■ **WORK TO DO**: Retype the whole listing, please, keeping every line exact and dropping the pictures.

■ **INFORMATION PROVIDED**:
## START
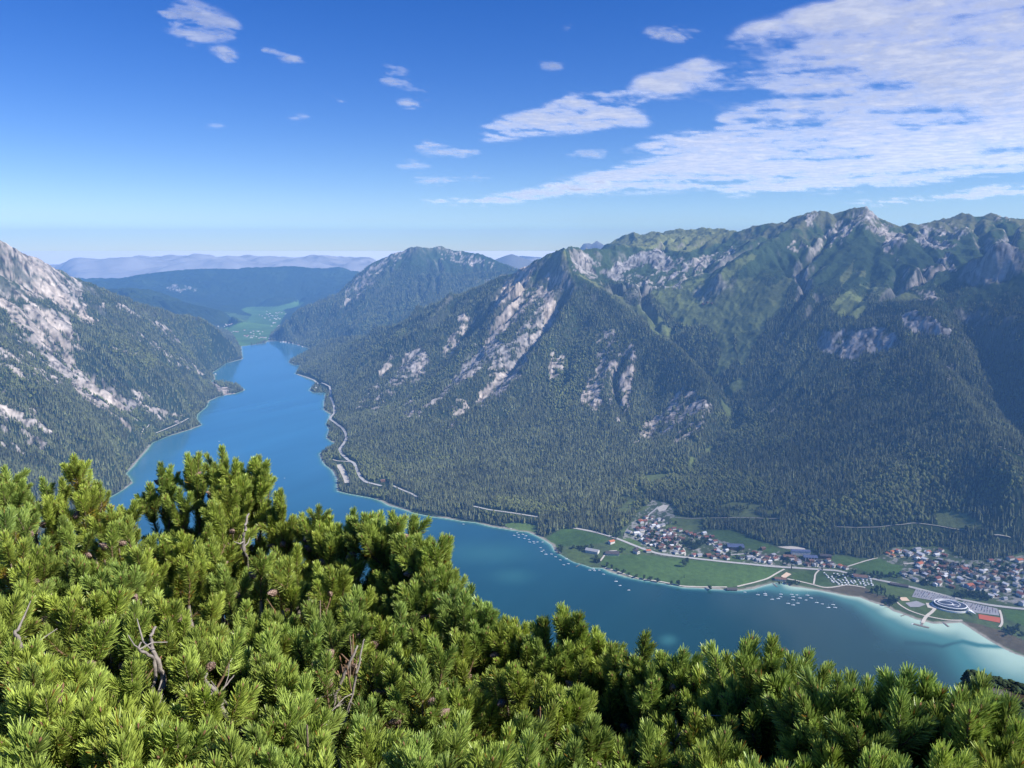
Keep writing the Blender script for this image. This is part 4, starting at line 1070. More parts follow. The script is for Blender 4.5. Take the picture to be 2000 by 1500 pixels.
def patch(name, label, poly, mat, up=.8):
    P = [hit(*p) for p in poly]
    n = len(P); V_ = []; F_ = []; m = 7
    c = np.mean(np.array(P), 0)
    for i in range(n):
        for j in range(m):
            for k_ in range(2):
                pass
    G = [];
    for i in range(n):
        for j in range(6):
            a = np.array(P[i]) + (np.array(P[(i + 1) % n]) - np.array(P[i])) * j / 6
            G.append(a)
    G = np.array(G); N_ = len(G)
    rings = [c + (G - c) * s for s in (1, .75, .5, .25)]
    V_ = np.concatenate(rings + [c[None]])
    V_[:, 2] = np.maximum(height(V_[:, 0], V_[:, 1]), LAKE + .4) + up
    F_ = []
    for r in range(3):
        for i in range(N_): F_.append((r * N_ + i, r * N_ + (i + 1) % N_, (r + 1) * N_ + (i + 1) % N_, (r + 1) * N_ + i))
    me = bpy.data.meshes.new(name)
    me.from_pydata(V_.tolist(), [], F_ + [(3 * N_ + i, 3 * N_ + (i + 1) % N_, 4 * N_) for i in range(N_)])
    me.materials.append(mat)
    o = bpy.data.objects.new(name, me); COL.objects.link(o)
    return o
drape('road', 'pale lakeside road winding below the rocky mountain', [(580,731),(600,737),(613,742),(625,749),(638,753),(645,758),(646,766),(646,776),(650,786),(653,797),(653,806),(646,815),(645,819),(656,827),(668,836),(675,846),(677,856),(672,866),(663,878),(668,888),(680,899),(692,905),(698,920),(705,934),(715,942),(728,945),(745,949)], 15, M_ROAD, 1.2)
drape('road', 'pale road stretch between dark trees beyond the brown roofed house', [(768,949),(785,957),(803,964),(815,971)], 11, M_ROAD, 1.4)
drape('road', 'pale road stretch along the forest foot above the near shore', [(925,989),(955,996),(1000,1002),(1050,1010)], 11, M_ROAD, 1.4)
drape('road', 'main road past the lakeside meadows through both villages', [(1112,1030),(1150,1037),(1190,1047),(1215,1056),(1260,1074),(1290,1083),(1330,1088),(1400,1096),(1500,1106),(1560,1110),(1640,1115),(1660,1122),(1700,1130),(1750,1140),(1800,1152),(1870,1170),(1930,1182),(2000,1190),(2080,1197)], 12, M_ROAD, 1.2)
for lb, w, p in (
 ('gravel car park strip among the trees of the headland', 26, [(661,908),(668,918),(674,930),(679,944)]),
 ('pale track from the road to the headland car park', 7, [(650,898),(660,901),(672,901),(688,903)]),
 ('pale slanting forest track on the left fan', 8, [(305,846),(325,838),(345,829),(369,816)]),
 ('thin zigzag track on the left scree fan', 5, [(262,826),(292,829),(285,836)]),
 ('thin forest road above the first village', 4, [(1318,1011),(1345,1013),(1385,1012),(1450,1011),(1522,1013)]),
 ('thin forest road above the second village', 4, [(1630,1029),(1675,1031),(1720,1030),(1768,1026),(1785,1021),(1830,1027),(1888,1037)]),
 ('short pale forest road near the right edge', 7, [(1942,1048),(1958,1050),(1974,1054)]),
 ('forest road curving round the far right slope', 9, [(1948,873),(1965,883),(1985,890),(2010,898)]),
 ('village street climbing towards the dry stream bed', 7, [(1257,1062),(1255,1050),(1258,1036),(1263,1022),(1266,1006),(1276,999),(1286,990)]),
 ('village street through the upper houses', 6, [(1293,1066),(1296,1050),(1300,1035)]),
 ('village street down to the solar roofed hall', 6, [(1380,1048),(1390,1060),(1402,1072),(1414,1083),(1440,1084),(1462,1081)]),
 ('curved village lane round the last houses', 5, [(1326,1064),(1334,1070),(1339,1079),(1338,1086)]),
 ('shore path along the big meadow', 6, [(1182,1109),(1210,1118),(1245,1129),(1290,1136),(1335,1145),(1380,1147),(1420,1147)]),
 ('meadow path to the beach house', 6, [(1440,1146),(1470,1139),(1500,1130),(1515,1121),(1532,1112)]),
 ('shore path behind the reeds', 6, [(1538,1131),(1562,1136),(1588,1142),(1610,1149),(1632,1147),(1655,1142),(1690,1148)]),
 ('curved path between the two small meadows', 5, [(1589,1141),(1592,1127),(1590,1123),(1600,1114)]),
 ('farm track beside the flat dark barn', 6, [(1170,1099),(1178,1089),(1186,1076),(1205,1076)]),
 ('park path along the beach lawn', 5, [(1748,1172),(1758,1183),(1775,1193),(1807,1204),(1850,1212),(1880,1212)]),
 ('white promenade from the oval building to the pier', 9, [(1827,1187),(1821,1196),(1810,1203),(1804,1211),(1802,1216)]),
 ('street through the second village', 6, [(1812,1118),(1834,1116),(1870,1119),(1890,1129),(1912,1138),(1930,1144)]),
 ('pale street at the right end of the second village', 7, [(1966,1104),(1974,1120),(1984,1134),(1993,1146),(2002,1158),(2015,1175)]),
 ('lane between meadow and second village', 5, [(1655,1107),(1690,1096),(1714,1090)]),
 ('lane in front of the upper houses of the second village', 6, [(1765,1102),(1785,1100),(1810,1098),(1812,1091)]),
 ('pale farm lane beside the tennis courts', 6, [(1952,1192),(1956,1203),(1958,1222),(1952,1225)])):
    drape('path', lb, p, w, M_TRACK if 'forest road' in lb else M_GRAVEL if 'street' not in lb else M_ROAD, 1.2)
for lb, poly, m in (
 ('grey car park left of the oval building', [(1789,1150),(1830,1158),(1872,1170),(1858,1180),(1826,1174),(1781,1166)], M_ASPHALT),
 ('grey car park right of the oval building', [(1882,1175),(1948,1189),(1952,1203),(1906,1197),(1868,1184)], M_ASPHALT),
 ('pale forecourt beside the oval building', [(1808,1178),(1830,1178),(1828,1190),(1812,1187)], M_GRAVEL),
 ('pale gravel pit at the forest foot', [(1518,1068),(1545,1067),(1570,1070),(1578,1078),(1560,1076),(1535,1072)], M_GRAVEL),
 ('bare gravel of the dry stream bed above the village', [(1282,992),(1296,986),(1306,988),(1300,997),(1288,1000)], M_GRAVEL),
 ('grey playground on the beach lawn', [(1768,1178),(1790,1174),(1808,1181),(1795,1186),(1778,1186)], M_ASPHALT)):
    tag(patch('pavement', lb, poly, m), lb, None, None, 'structure')
for lb, poly, m in (('row of red clay tennis courts beside the car park', [(1911,1200),(1954,1207),(1953,1217),(1912,1209)], M_CLAY),
 ('sand volleyball court behind the beach house', [(1525,1126),(1536,1118),(1546,1122),(1533,1130)], M_SAND),
 ('sand volleyball court on the beach lawn near the dark grove', [(1753,1167),(1770,1167),(1777,1174),(1762,1174)], M_SAND)):
    tag(patch('sports_court', lb, poly, m, 1.0), lb, 'court')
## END
■ **TASK RESPONSE**:
Keep writing the Blender script for this image. This is part 4, starting at line 1070. More parts follow. The script is for Blender 4.5. Take the picture to be 2000 by 1500 pixels.
def patch(name, label, poly, mat, up=.8):
    P = [hit(*p) for p in poly]
    n = len(P); V_ = []; F_ = []; m = 7
    c = np.mean(np.array(P), 0)
    for i in range(n):
        for j in range(m):
            for k_ in range(2):
                pass
    G = [];
    for i in range(n):
        for j in range(6):
            a = np.array(P[i]) + (np.array(P[(i + 1) % n]) - np.array(P[i])) * j / 6
            G.append(a)
    G = np.array(G); N_ = len(G)
    rings = [c + (G - c) * s for s in (1, .75, .5, .25)]
    V_ = np.concatenate(rings + [c[None]])
    V_[:, 2] = np.maximum(height(V_[:, 0], V_[:, 1]), LAKE + .4) + up
    F_ = []
    for r in range(3):
        for i in range(N_): F_.append((r * N_ + i, r * N_ + (i + 1) % N_, (r + 1) * N_ + (i + 1) % N_, (r + 1) * N_ + i))
    me = bpy.data.meshes.new(name)
    me.from_pydata(V_.tolist(), [], F_ + [(3 * N_ + i, 3 * N_ + (i + 1) % N_, 4 * N_) for i in range(N_)])
    me.materials.append(mat)
    o = bpy.data.objects.new(name, me); COL.objects.link(o)
    return o
drape('road', 'pale lakeside road winding below the rocky mountain', [(580,731),(600,737),(613,742),(625,749),(638,753),(645,758),(646,766),(646,776),(650,786),(653,797),(653,806),(646,815),(645,819),(656,827),(668,836),(675,846),(677,856),(672,866),(663,878),(668,888),(680,899),(692,905),(698,920),(705,934),(715,942),(728,945),(745,949)], 15, M_ROAD, 1.2)
drape('road', 'pale road stretch between dark trees beyond the brown roofed house', [(768,949),(785,957),(803,964),(815,971)], 11, M_ROAD, 1.4)
drape('road', 'pale road stretch along the forest foot above the near shore', [(925,989),(955,996),(1000,1002),(1050,1010)], 11, M_ROAD, 1.4)
drape('road', 'main road past the lakeside meadows through both villages', [(1112,1030),(1150,1037),(1190,1047),(1215,1056),(1260,1074),(1290,1083),(1330,1088),(1400,1096),(1500,1106),(1560,1110),(1640,1115),(1660,1122),(1700,1130),(1750,1140),(1800,1152),(1870,1170),(1930,1182),(2000,1190),(2080,1197)], 12, M_ROAD, 1.2)
for lb, w, p in (
 ('gravel car park strip among the trees of the headland', 26, [(661,908),(668,918),(674,930),(679,944)]),
 ('pale track from the road to the headland car park', 7, [(650,898),(660,901),(672,901),(688,903)]),
 ('pale slanting forest track on the left fan', 8, [(305,846),(325,838),(345,829),(369,816)]),
 ('thin zigzag track on the left scree fan', 5, [(262,826),(292,829),(285,836)]),
 ('thin forest road above the first village', 4, [(1318,1011),(1345,1013),(1385,1012),(1450,1011),(1522,1013)]),
 ('thin forest road above the second village', 4, [(1630,1029),(1675,1031),(1720,1030),(1768,1026),(1785,1021),(1830,1027),(1888,1037)]),
 ('short pale forest road near the right edge', 7, [(1942,1048),(1958,1050),(1974,1054)]),
 ('forest road curving round the far right slope', 9, [(1948,873),(1965,883),(1985,890),(2010,898)]),
 ('village street climbing towards the dry stream bed', 7, [(1257,1062),(1255,1050),(1258,1036),(1263,1022),(1266,1006),(1276,999),(1286,990)]),
 ('village street through the upper houses', 6, [(1293,1066),(1296,1050),(1300,1035)]),
 ('village street down to the solar roofed hall', 6, [(1380,1048),(1390,1060),(1402,1072),(1414,1083),(1440,1084),(1462,1081)]),
 ('curved village lane round the last houses', 5, [(1326,1064),(1334,1070),(1339,1079),(1338,1086)]),
 ('shore path along the big meadow', 6, [(1182,1109),(1210,1118),(1245,1129),(1290,1136),(1335,1145),(1380,1147),(1420,1147)]),
 ('meadow path to the beach house', 6, [(1440,1146),(1470,1139),(1500,1130),(1515,1121),(1532,1112)]),
 ('shore path behind the reeds', 6, [(1538,1131),(1562,1136),(1588,1142),(1610,1149),(1632,1147),(1655,1142),(1690,1148)]),
 ('curved path between the two small meadows', 5, [(1589,1141),(1592,1127),(1590,1123),(1600,1114)]),
 ('farm track beside the flat dark barn', 6, [(1170,1099),(1178,1089),(1186,1076),(1205,1076)]),
 ('park path along the beach lawn', 5, [(1748,1172),(1758,1183),(1775,1193),(1807,1204),(1850,1212),(1880,1212)]),
 ('white promenade from the oval building to the pier', 9, [(1827,1187),(1821,1196),(1810,1203),(1804,1211),(1802,1216)]),
 ('street through the second village', 6, [(1812,1118),(1834,1116),(1870,1119),(1890,1129),(1912,1138),(1930,1144)]),
 ('pale street at the right end of the second village', 7, [(1966,1104),(1974,1120),(1984,1134),(1993,1146),(2002,1158),(2015,1175)]),
 ('lane between meadow and second village', 5, [(1655,1107),(1690,1096),(1714,1090)]),
 ('lane in front of the upper houses of the second village', 6, [(1765,1102),(1785,1100),(1810,1098),(1812,1091)]),
 ('pale farm lane beside the tennis courts', 6, [(1952,1192),(1956,1203),(1958,1222),(1952,1225)])):
    drape('path', lb, p, w, M_TRACK if 'forest road' in lb else M_GRAVEL if 'street' not in lb else M_ROAD, 1.2)
for lb, poly, m in (
 ('grey car park left of the oval building', [(1789,1150),(1830,1158),(1872,1170),(1858,1180),(1826,1174),(1781,1166)], M_ASPHALT),
 ('grey car park right of the oval building', [(1882,1175),(1948,1189),(1952,1203),(1906,1197),(1868,1184)], M_ASPHALT),
 ('pale forecourt beside the oval building', [(1808,1178),(1830,1178),(1828,1190),(1812,1187)], M_GRAVEL),
 ('pale gravel pit at the forest foot', [(1518,1068),(1545,1067),(1570,1070),(1578,1078),(1560,1076),(1535,1072)], M_GRAVEL),
 ('bare gravel of the dry stream bed above the village', [(1282,992),(1296,986),(1306,988),(1300,997),(1288,1000)], M_GRAVEL),
 ('grey playground on the beach lawn', [(1768,1178),(1790,1174),(1808,1181),(1795,1186),(1778,1186)], M_ASPHALT)):
    tag(patch('pavement', lb, poly, m), lb, None, None, 'structure')
for lb, poly, m in (('row of red clay tennis courts beside the car park', [(1911,1200),(1954,1207),(1953,1217),(1912,1209)], M_CLAY),
 ('sand volleyball court behind the beach house', [(1525,1126),(1536,1118),(1546,1122),(1533,1130)], M_SAND),
 ('sand volleyball court on the beach lawn near the dark grove', [(1753,1167),(1770,1167),(1777,1174),(1762,1174)], M_SAND)):
    tag(patch('sports_court', lb, poly, m, 1.0), lb, 'court')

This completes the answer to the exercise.